Business professionals keen to learn

For now, most Thai students of Chinese attend private classes. At ICI, a language school in Bangkok, principal Liu Xiaoying sees a steady stream of professionals keen to master Mandarin. Many work for import-export companies and want to expand their business with China.

Ms. Liu, who was born in China and moved to Thailand, says that anyone can learn the language with a bit of effort. But like many in the private education sector, she has her doubts about the government's plans to teach Chinese to the next generation.

"Everyone studies English for five hours a week, and they study for several years, but how many of them can actually communicate in English? How many people can use English to do business?" she asks, raising an eyebrow.

The answer is not many, which is why well-heeled Thais enroll their children at international schools where classes are taught in English by native speakers.

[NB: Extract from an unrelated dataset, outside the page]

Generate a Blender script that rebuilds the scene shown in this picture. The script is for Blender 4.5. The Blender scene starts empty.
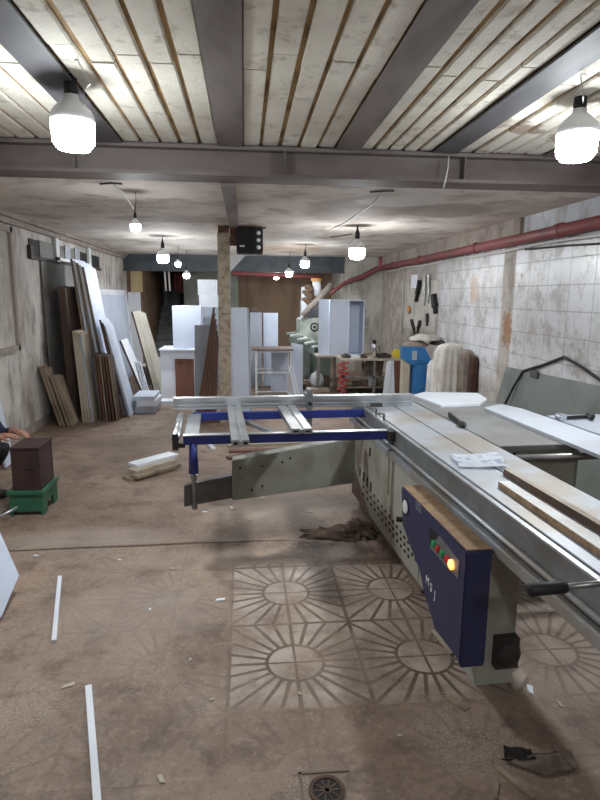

It's a formula for bilingual competence, and a route to a university spot in the US or Australia.

English is great...

But why stop at two languages?

Located on an airy campus abutting a country club, Concordian International School began five years ago as an experiment in foreign language immersion. Today, it's probably the world's only trilingual primary school teaching three languages that use different scripts.

Literacy in Chinese requires learning thousands of different characters. Written Thai has its own alphabet that derives from ancient Indian scripts.

Most Chinese classes teach the written and spoken. The kindergarten at Concordian teaches basic characters to preschoolers, just as the English teachers teach the letters Q and U.